Playwright tackles sexuality and acceptence in fraternities head-on in ‘Phi Alpha Gamma’

Kristin Stock

Everyone wants acceptance, but it is not always easy. Dan Bernitt, a Lambda Literary Award winner and UK graduate, aimed to explore the road of approval for homosexuals in his play “Phi Alpha Gamma.”

Bernitt came out at the age of 14. His freshman year he lived in the dorms and thought, “How is my roommate going to react when he finds out I’m gay?” While dealing with how to come out to his roommate, Bernitt began to wonder how people become homophobic.

“Phi Alpha Gamma” is based in a fraternity setting dealing with gay bashing and a brother who comes out. Bernitt said he believes the Greek system has numerous problems with homophobia and wanted to bring this out in his play.

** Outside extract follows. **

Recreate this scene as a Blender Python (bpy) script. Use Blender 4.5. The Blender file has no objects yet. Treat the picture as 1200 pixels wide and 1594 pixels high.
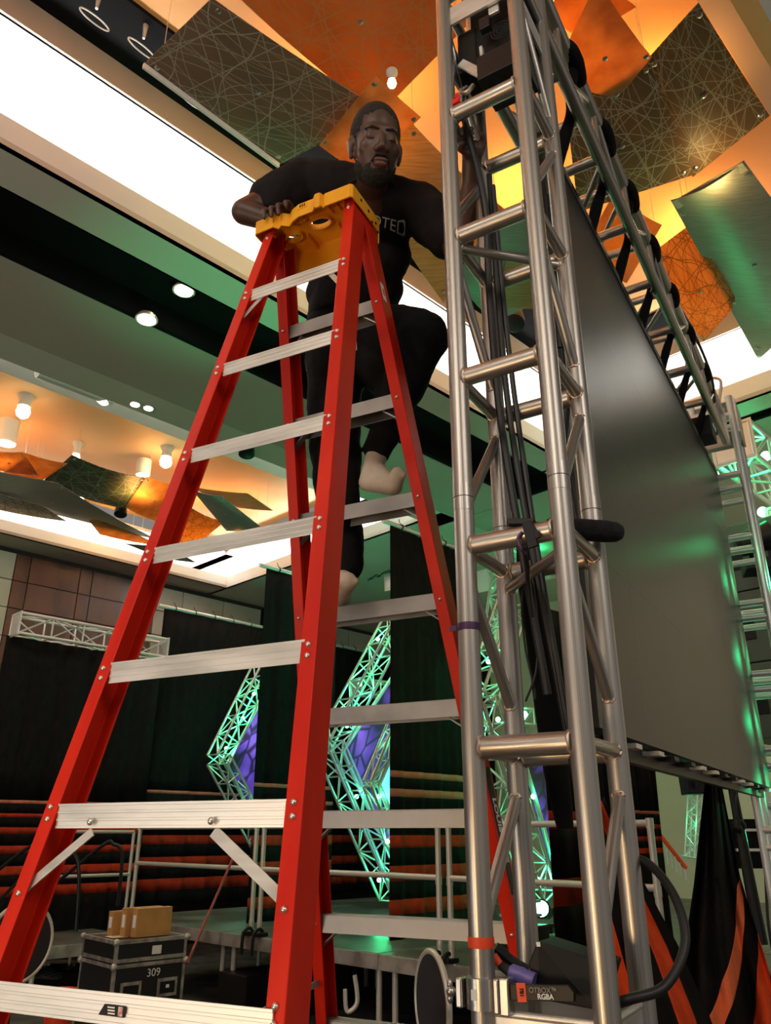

The setting of a fraternity was not to offend the Greek system, but to just put homosexuality in a group setting.

“What right do I have to judge these people when I am not a part of their group?” Bernitt said.

He researched homosexuality in a fraternity setting to make sure he was right and not completely out of line.

“The atmosphere created in most fraternities is one that is not overly accepting to homosexuals, nor is it the best atmosphere for someone with a different sexual preference,” said Jeff Steller, president of Phi Kappa Tau. “It is easy for a homosexual to feel excluded.”

Bernitt wanted to have that brotherly bond found within a fraternity because he never had brothers. He wanted that nurturing feeling of an older brother, someone to guide and hang out with. He felt a fraternity would do that for him, but he did not feel he would be accepted so he did not join.

“Brotherhood is intended to transcend economic and religious background as well as sexual orientation,” said Steller. “Some of the greatest human beings I know are homosexuals. I think they have every right to join the Greek community and be active members of it.”

Bernitt wants acceptance to transcend from his play and bring awareness to the issue of homophobia.

“We are hoping this play will bring awareness about GLBTQQA (gay, lesbian, bisexual, transgender, queer, questioning and allied) issues to a wider audience than we have been able to reach before,” said Casey Lyons, president of OUTsource. “Members of the Greek community who ordinarily would never go to a GLBTQQA event might be interested in this because it deals with something in their everyday lives, and regular theatergoers who might not ever step foot in OUTsource may still attend this play just because they like theater.”

Bennitt said his goal for the play is not to attack anyone but to show “people as people.”

“This is meant to be a fun alternative way to reach people who we wouldn’t normally reach,” said Lyons.

“Phi Alpha Gamma” will begin Friday at 7:30 in the Briggs Theater, located in the Fine Arts Building.